== Data entries ==

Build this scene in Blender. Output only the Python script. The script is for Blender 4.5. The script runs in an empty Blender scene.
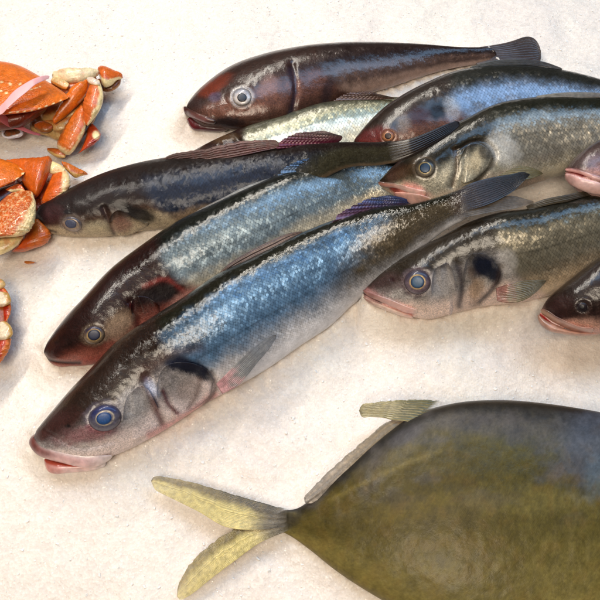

===
== Data entries ==

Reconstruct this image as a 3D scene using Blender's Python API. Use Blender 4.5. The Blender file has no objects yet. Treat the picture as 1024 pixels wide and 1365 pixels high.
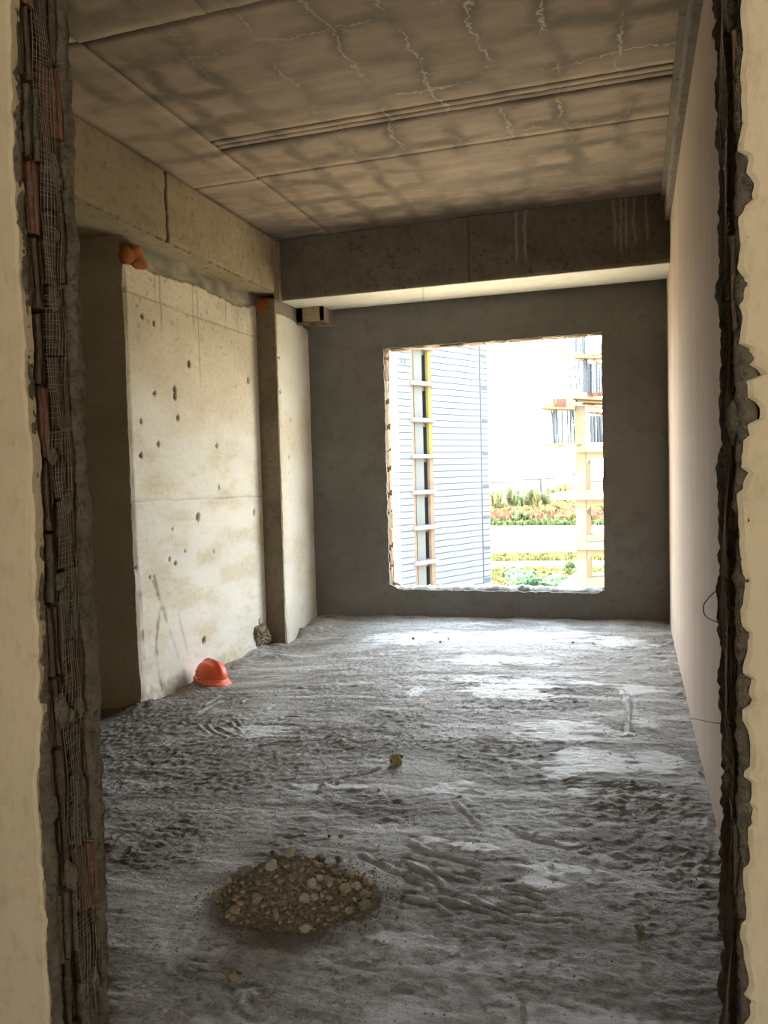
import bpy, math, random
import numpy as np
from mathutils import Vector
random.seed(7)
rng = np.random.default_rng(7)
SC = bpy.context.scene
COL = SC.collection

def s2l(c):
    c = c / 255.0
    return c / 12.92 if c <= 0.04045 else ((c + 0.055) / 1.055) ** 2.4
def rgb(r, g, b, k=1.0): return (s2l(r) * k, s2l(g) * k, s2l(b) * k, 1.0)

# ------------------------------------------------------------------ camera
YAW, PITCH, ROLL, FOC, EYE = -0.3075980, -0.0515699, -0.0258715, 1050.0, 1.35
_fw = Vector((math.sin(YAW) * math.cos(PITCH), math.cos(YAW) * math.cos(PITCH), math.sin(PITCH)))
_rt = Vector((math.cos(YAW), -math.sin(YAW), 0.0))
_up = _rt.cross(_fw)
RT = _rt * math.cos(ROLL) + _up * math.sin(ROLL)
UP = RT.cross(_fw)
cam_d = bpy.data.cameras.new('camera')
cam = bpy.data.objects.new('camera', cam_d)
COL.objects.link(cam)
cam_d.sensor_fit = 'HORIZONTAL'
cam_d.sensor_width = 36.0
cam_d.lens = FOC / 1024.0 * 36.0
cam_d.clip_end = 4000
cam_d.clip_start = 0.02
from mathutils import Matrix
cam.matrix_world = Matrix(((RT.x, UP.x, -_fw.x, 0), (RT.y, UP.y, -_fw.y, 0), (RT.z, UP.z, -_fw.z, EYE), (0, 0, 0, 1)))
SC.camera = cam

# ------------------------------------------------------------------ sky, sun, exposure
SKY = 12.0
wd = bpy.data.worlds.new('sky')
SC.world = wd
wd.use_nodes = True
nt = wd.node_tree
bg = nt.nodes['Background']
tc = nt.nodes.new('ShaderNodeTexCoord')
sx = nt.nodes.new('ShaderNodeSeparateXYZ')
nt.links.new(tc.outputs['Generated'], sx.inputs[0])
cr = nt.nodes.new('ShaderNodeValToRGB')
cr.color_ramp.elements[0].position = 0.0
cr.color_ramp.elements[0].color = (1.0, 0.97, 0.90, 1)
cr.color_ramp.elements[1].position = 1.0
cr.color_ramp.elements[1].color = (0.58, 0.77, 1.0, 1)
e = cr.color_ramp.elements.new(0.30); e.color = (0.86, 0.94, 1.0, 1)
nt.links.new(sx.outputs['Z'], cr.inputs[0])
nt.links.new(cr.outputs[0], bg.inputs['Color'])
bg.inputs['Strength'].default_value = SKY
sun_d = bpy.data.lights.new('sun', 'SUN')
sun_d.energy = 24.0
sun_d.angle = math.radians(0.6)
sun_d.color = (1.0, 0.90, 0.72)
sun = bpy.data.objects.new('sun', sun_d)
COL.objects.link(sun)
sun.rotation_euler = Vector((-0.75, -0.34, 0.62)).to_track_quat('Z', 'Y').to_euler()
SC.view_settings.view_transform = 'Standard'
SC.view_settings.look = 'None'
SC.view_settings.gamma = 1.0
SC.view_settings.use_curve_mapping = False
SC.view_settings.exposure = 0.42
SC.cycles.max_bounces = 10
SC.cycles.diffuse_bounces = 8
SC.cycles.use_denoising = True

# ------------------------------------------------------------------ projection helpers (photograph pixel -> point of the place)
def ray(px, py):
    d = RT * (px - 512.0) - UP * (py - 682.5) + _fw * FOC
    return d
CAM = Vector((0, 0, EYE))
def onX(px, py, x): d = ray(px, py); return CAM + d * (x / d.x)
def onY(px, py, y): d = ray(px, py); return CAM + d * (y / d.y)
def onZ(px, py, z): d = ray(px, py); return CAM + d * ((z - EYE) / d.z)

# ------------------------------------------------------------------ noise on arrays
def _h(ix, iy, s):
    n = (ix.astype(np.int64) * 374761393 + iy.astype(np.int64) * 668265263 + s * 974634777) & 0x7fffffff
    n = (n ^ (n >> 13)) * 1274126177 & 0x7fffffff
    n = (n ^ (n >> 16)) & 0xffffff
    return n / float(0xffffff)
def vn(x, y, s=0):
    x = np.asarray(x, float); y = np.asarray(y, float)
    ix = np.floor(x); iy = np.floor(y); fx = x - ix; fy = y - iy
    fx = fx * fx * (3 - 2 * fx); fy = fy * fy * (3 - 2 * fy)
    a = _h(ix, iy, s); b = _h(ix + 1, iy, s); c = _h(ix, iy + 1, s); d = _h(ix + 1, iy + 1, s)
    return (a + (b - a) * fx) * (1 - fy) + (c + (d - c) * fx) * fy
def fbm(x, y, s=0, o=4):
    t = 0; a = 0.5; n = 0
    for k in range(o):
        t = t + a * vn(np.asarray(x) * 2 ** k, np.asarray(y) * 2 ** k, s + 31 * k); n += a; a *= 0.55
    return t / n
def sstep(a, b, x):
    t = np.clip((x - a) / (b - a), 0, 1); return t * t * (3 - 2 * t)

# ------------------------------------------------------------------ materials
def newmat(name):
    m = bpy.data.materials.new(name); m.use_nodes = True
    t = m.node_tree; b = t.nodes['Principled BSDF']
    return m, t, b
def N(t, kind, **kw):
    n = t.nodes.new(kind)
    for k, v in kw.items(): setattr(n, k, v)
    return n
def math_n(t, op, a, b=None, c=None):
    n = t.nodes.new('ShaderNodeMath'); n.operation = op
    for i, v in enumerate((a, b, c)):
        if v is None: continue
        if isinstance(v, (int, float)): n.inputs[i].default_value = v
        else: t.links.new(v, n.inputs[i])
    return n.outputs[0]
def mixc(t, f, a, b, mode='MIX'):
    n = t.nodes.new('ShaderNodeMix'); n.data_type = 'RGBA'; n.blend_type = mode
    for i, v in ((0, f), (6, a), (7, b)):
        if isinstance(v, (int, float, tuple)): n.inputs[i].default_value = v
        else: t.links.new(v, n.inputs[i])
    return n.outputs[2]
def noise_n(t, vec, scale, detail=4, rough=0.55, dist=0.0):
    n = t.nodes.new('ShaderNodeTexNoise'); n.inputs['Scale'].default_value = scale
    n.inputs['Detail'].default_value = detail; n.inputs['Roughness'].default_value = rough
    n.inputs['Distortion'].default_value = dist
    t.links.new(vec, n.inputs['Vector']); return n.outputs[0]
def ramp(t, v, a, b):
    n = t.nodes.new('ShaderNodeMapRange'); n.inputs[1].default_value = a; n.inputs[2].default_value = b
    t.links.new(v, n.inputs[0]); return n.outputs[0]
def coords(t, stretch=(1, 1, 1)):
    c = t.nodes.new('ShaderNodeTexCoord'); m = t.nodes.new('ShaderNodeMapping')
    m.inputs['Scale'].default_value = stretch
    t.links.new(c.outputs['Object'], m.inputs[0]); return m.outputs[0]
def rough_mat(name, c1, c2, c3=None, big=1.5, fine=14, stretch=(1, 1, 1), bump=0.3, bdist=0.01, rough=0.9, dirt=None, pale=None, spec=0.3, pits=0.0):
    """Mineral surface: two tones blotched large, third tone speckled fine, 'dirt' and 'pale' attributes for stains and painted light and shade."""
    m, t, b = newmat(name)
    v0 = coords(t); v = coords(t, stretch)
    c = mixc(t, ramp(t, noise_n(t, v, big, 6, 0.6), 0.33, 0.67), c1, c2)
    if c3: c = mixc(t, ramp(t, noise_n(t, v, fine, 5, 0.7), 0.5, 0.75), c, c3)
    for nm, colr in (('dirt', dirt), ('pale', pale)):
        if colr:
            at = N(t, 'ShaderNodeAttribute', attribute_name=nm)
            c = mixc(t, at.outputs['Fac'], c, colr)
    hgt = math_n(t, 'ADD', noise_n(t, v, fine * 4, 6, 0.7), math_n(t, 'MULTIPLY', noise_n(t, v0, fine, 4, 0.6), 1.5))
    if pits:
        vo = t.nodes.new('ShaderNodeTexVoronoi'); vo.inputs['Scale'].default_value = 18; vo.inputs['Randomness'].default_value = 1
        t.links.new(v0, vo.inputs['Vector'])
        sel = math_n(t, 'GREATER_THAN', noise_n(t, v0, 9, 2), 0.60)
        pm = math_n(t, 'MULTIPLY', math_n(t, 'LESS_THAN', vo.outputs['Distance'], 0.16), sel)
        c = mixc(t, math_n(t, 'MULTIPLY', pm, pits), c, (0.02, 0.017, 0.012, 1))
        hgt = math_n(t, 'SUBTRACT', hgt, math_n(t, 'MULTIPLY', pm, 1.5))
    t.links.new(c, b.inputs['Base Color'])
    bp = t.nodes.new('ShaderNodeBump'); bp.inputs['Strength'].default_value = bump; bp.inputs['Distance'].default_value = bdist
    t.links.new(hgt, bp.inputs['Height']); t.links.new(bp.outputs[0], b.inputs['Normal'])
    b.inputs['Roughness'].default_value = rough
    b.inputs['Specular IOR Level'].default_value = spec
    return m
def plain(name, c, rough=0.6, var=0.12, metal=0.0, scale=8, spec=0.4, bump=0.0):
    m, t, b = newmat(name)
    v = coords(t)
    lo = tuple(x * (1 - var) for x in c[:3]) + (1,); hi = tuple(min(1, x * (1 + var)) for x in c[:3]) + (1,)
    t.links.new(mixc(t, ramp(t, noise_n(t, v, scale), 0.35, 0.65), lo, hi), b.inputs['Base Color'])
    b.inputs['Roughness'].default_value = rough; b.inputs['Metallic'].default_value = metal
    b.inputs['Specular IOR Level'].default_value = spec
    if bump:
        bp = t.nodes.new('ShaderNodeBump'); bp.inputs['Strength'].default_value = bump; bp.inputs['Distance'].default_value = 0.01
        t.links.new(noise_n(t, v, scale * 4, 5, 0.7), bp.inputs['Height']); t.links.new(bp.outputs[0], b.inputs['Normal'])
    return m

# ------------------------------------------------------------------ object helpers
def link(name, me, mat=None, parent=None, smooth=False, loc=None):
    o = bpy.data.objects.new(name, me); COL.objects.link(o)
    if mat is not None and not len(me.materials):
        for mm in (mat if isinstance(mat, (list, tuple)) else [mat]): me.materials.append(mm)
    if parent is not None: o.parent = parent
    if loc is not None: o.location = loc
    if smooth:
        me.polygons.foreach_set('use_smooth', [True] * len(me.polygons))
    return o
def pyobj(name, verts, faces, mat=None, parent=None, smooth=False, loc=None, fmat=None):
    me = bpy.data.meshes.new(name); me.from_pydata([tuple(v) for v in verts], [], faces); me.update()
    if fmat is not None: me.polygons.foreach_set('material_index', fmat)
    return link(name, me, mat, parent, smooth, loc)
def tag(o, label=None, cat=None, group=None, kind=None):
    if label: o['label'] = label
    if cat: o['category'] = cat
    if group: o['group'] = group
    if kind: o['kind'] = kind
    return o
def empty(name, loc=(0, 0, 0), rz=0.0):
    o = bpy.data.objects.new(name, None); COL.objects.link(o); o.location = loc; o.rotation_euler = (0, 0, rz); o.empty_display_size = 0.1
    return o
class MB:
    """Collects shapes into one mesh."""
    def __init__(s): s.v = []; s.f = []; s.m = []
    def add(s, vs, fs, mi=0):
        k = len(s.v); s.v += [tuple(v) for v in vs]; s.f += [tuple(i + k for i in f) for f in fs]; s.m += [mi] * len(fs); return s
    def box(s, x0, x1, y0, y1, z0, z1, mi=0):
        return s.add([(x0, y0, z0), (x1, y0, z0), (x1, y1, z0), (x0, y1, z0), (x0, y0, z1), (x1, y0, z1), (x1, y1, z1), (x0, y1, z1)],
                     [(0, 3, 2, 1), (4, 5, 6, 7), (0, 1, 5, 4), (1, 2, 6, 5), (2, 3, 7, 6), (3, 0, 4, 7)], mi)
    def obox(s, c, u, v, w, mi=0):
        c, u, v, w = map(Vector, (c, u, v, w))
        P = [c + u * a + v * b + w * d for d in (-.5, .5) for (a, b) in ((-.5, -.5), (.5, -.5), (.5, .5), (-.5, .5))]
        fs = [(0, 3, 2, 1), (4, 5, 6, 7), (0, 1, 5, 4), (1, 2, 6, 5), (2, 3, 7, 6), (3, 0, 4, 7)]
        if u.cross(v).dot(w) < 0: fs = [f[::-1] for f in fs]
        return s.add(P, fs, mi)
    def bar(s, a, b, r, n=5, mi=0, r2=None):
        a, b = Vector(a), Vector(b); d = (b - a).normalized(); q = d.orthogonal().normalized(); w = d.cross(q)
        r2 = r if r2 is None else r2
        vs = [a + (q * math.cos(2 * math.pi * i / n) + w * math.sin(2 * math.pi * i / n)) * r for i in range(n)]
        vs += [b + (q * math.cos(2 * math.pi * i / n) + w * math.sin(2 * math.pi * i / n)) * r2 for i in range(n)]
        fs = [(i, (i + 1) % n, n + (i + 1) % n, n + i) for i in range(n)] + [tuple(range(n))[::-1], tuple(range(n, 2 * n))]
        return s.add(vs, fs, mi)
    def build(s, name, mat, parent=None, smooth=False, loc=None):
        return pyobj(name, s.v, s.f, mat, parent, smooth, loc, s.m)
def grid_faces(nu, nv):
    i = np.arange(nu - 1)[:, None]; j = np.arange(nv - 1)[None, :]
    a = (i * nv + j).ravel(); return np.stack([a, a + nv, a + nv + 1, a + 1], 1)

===

» Work to complete: Return exactly the lines from the one with "Reconstruct this image" to the one with "SC.camera = cam", both ends kept, and only those. Images are left out.

» Answer to this task:
Reconstruct this image as a 3D scene using Blender's Python API. Use Blender 4.5. The Blender file has no objects yet. Treat the picture as 1024 pixels wide and 1365 pixels high.
import bpy, math, random
import numpy as np
from mathutils import Vector
random.seed(7)
rng = np.random.default_rng(7)
SC = bpy.context.scene
COL = SC.collection

def s2l(c):
    c = c / 255.0
    return c / 12.92 if c <= 0.04045 else ((c + 0.055) / 1.055) ** 2.4
def rgb(r, g, b, k=1.0): return (s2l(r) * k, s2l(g) * k, s2l(b) * k, 1.0)

# ------------------------------------------------------------------ camera
YAW, PITCH, ROLL, FOC, EYE = -0.3075980, -0.0515699, -0.0258715, 1050.0, 1.35
_fw = Vector((math.sin(YAW) * math.cos(PITCH), math.cos(YAW) * math.cos(PITCH), math.sin(PITCH)))
_rt = Vector((math.cos(YAW), -math.sin(YAW), 0.0))
_up = _rt.cross(_fw)
RT = _rt * math.cos(ROLL) + _up * math.sin(ROLL)
UP = RT.cross(_fw)
cam_d = bpy.data.cameras.new('camera')
cam = bpy.data.objects.new('camera', cam_d)
COL.objects.link(cam)
cam_d.sensor_fit = 'HORIZONTAL'
cam_d.sensor_width = 36.0
cam_d.lens = FOC / 1024.0 * 36.0
cam_d.clip_end = 4000
cam_d.clip_start = 0.02
from mathutils import Matrix
cam.matrix_world = Matrix(((RT.x, UP.x, -_fw.x, 0), (RT.y, UP.y, -_fw.y, 0), (RT.z, UP.z, -_fw.z, EYE), (0, 0, 0, 1)))
SC.camera = cam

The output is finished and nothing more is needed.